** begin MATERIAL PROVIDED **
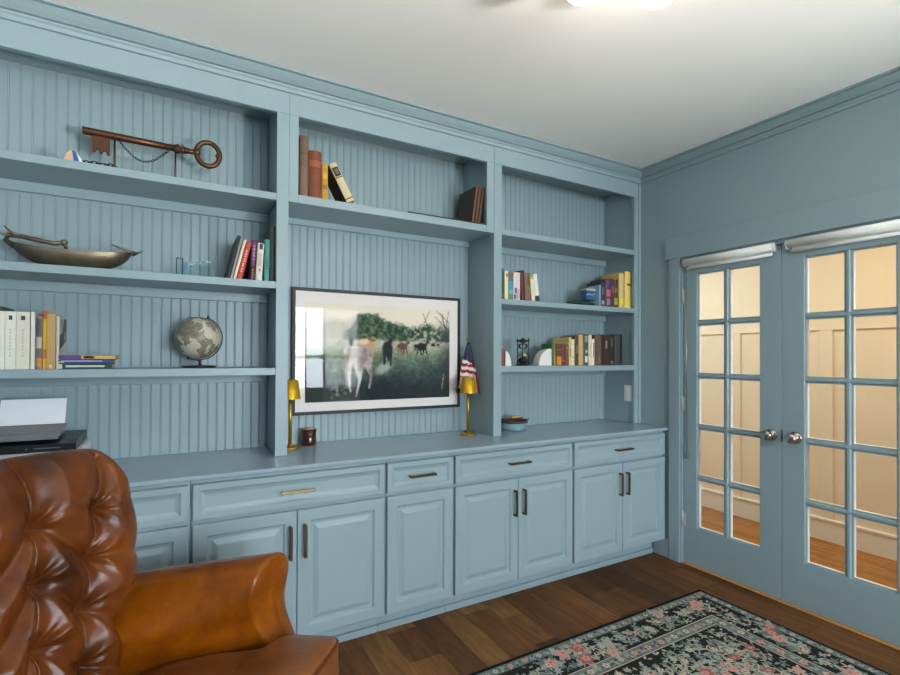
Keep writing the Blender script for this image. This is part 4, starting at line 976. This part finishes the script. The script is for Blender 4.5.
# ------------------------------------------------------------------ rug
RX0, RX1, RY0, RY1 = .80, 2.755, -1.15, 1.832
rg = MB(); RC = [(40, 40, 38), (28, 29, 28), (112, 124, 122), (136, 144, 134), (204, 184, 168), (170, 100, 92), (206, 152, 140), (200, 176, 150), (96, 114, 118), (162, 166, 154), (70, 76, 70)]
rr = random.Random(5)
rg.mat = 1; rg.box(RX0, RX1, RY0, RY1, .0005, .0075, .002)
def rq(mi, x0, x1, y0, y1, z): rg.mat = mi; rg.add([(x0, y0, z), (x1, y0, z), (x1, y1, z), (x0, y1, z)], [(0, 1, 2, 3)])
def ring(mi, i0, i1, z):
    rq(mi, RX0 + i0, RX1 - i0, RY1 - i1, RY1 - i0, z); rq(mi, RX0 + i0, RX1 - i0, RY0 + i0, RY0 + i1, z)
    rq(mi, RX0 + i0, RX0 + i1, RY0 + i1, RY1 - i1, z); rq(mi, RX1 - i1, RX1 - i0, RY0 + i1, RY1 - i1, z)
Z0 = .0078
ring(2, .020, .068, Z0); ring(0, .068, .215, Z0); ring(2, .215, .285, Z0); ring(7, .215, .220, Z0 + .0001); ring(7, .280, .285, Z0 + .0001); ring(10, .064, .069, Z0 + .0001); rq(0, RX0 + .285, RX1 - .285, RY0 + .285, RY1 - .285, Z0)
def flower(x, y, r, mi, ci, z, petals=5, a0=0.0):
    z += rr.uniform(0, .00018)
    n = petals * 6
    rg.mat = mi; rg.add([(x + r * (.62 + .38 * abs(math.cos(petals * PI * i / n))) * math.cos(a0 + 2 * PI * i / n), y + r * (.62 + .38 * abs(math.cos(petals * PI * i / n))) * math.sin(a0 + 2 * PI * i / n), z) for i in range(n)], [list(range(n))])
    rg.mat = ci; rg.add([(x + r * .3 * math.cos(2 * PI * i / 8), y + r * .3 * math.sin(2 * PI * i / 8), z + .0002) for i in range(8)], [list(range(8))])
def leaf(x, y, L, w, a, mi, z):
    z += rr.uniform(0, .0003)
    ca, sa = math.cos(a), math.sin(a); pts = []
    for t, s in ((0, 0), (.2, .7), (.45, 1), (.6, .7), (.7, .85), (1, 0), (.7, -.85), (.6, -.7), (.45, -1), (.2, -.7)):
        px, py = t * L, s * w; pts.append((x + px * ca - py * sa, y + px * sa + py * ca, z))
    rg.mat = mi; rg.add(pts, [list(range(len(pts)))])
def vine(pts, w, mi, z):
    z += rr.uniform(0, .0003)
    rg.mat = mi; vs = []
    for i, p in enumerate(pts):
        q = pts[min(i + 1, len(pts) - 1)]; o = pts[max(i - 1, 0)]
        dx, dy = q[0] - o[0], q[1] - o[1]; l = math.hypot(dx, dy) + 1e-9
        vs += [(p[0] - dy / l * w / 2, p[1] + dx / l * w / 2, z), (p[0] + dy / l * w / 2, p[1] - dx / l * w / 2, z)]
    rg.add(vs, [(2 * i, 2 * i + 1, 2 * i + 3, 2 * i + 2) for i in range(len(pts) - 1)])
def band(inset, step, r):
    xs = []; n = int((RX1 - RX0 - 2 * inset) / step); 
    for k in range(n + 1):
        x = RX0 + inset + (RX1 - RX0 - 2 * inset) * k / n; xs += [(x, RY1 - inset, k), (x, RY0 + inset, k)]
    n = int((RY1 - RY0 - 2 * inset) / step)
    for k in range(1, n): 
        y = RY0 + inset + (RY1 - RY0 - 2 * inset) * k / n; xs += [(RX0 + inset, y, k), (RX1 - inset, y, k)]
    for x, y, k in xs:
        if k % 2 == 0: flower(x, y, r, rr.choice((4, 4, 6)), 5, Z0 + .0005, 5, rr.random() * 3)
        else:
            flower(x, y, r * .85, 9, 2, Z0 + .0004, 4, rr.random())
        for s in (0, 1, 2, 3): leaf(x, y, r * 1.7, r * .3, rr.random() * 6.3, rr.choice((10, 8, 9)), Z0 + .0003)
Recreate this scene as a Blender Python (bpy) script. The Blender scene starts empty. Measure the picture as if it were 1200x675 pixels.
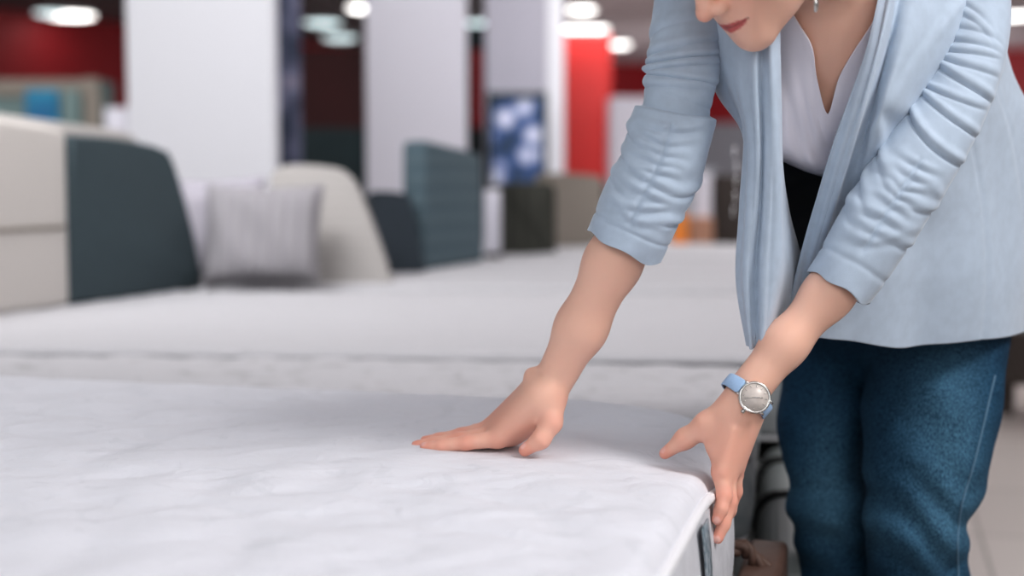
** end MATERIAL PROVIDED **
## GIVEN TASK
Transcribe the records above exactly, leaving out every picture.

## WORKED SOLUTION
Keep writing the Blender script for this image. This is part 4, starting at line 976. This part finishes the script. The script is for Blender 4.5.
# ------------------------------------------------------------------ rug
RX0, RX1, RY0, RY1 = .80, 2.755, -1.15, 1.832
rg = MB(); RC = [(40, 40, 38), (28, 29, 28), (112, 124, 122), (136, 144, 134), (204, 184, 168), (170, 100, 92), (206, 152, 140), (200, 176, 150), (96, 114, 118), (162, 166, 154), (70, 76, 70)]
rr = random.Random(5)
rg.mat = 1; rg.box(RX0, RX1, RY0, RY1, .0005, .0075, .002)
def rq(mi, x0, x1, y0, y1, z): rg.mat = mi; rg.add([(x0, y0, z), (x1, y0, z), (x1, y1, z), (x0, y1, z)], [(0, 1, 2, 3)])
def ring(mi, i0, i1, z):
    rq(mi, RX0 + i0, RX1 - i0, RY1 - i1, RY1 - i0, z); rq(mi, RX0 + i0, RX1 - i0, RY0 + i0, RY0 + i1, z)
    rq(mi, RX0 + i0, RX0 + i1, RY0 + i1, RY1 - i1, z); rq(mi, RX1 - i1, RX1 - i0, RY0 + i1, RY1 - i1, z)
Z0 = .0078
ring(2, .020, .068, Z0); ring(0, .068, .215, Z0); ring(2, .215, .285, Z0); ring(7, .215, .220, Z0 + .0001); ring(7, .280, .285, Z0 + .0001); ring(10, .064, .069, Z0 + .0001); rq(0, RX0 + .285, RX1 - .285, RY0 + .285, RY1 - .285, Z0)
def flower(x, y, r, mi, ci, z, petals=5, a0=0.0):
    z += rr.uniform(0, .00018)
    n = petals * 6
    rg.mat = mi; rg.add([(x + r * (.62 + .38 * abs(math.cos(petals * PI * i / n))) * math.cos(a0 + 2 * PI * i / n), y + r * (.62 + .38 * abs(math.cos(petals * PI * i / n))) * math.sin(a0 + 2 * PI * i / n), z) for i in range(n)], [list(range(n))])
    rg.mat = ci; rg.add([(x + r * .3 * math.cos(2 * PI * i / 8), y + r * .3 * math.sin(2 * PI * i / 8), z + .0002) for i in range(8)], [list(range(8))])
def leaf(x, y, L, w, a, mi, z):
    z += rr.uniform(0, .0003)
    ca, sa = math.cos(a), math.sin(a); pts = []
    for t, s in ((0, 0), (.2, .7), (.45, 1), (.6, .7), (.7, .85), (1, 0), (.7, -.85), (.6, -.7), (.45, -1), (.2, -.7)):
        px, py = t * L, s * w; pts.append((x + px * ca - py * sa, y + px * sa + py * ca, z))
    rg.mat = mi; rg.add(pts, [list(range(len(pts)))])
def vine(pts, w, mi, z):
    z += rr.uniform(0, .0003)
    rg.mat = mi; vs = []
    for i, p in enumerate(pts):
        q = pts[min(i + 1, len(pts) - 1)]; o = pts[max(i - 1, 0)]
        dx, dy = q[0] - o[0], q[1] - o[1]; l = math.hypot(dx, dy) + 1e-9
        vs += [(p[0] - dy / l * w / 2, p[1] + dx / l * w / 2, z), (p[0] + dy / l * w / 2, p[1] - dx / l * w / 2, z)]
    rg.add(vs, [(2 * i, 2 * i + 1, 2 * i + 3, 2 * i + 2) for i in range(len(pts) - 1)])
def band(inset, step, r):
    xs = []; n = int((RX1 - RX0 - 2 * inset) / step); 
    for k in range(n + 1):
        x = RX0 + inset + (RX1 - RX0 - 2 * inset) * k / n; xs += [(x, RY1 - inset, k), (x, RY0 + inset, k)]
    n = int((RY1 - RY0 - 2 * inset) / step)
    for k in range(1, n): 
        y = RY0 + inset + (RY1 - RY0 - 2 * inset) * k / n; xs += [(RX0 + inset, y, k), (RX1 - inset, y, k)]
    for x, y, k in xs:
        if k % 2 == 0: flower(x, y, r, rr.choice((4, 4, 6)), 5, Z0 + .0005, 5, rr.random() * 3)
        else:
            flower(x, y, r * .85, 9, 2, Z0 + .0004, 4, rr.random())
        for s in (0, 1, 2, 3): leaf(x, y, r * 1.7, r * .3, rr.random() * 6.3, rr.choice((10, 8, 9)), Z0 + .0003)
Recreate this scene as a Blender Python (bpy) script. The Blender scene starts empty. Measure the picture as if it were 1200x675 pixels.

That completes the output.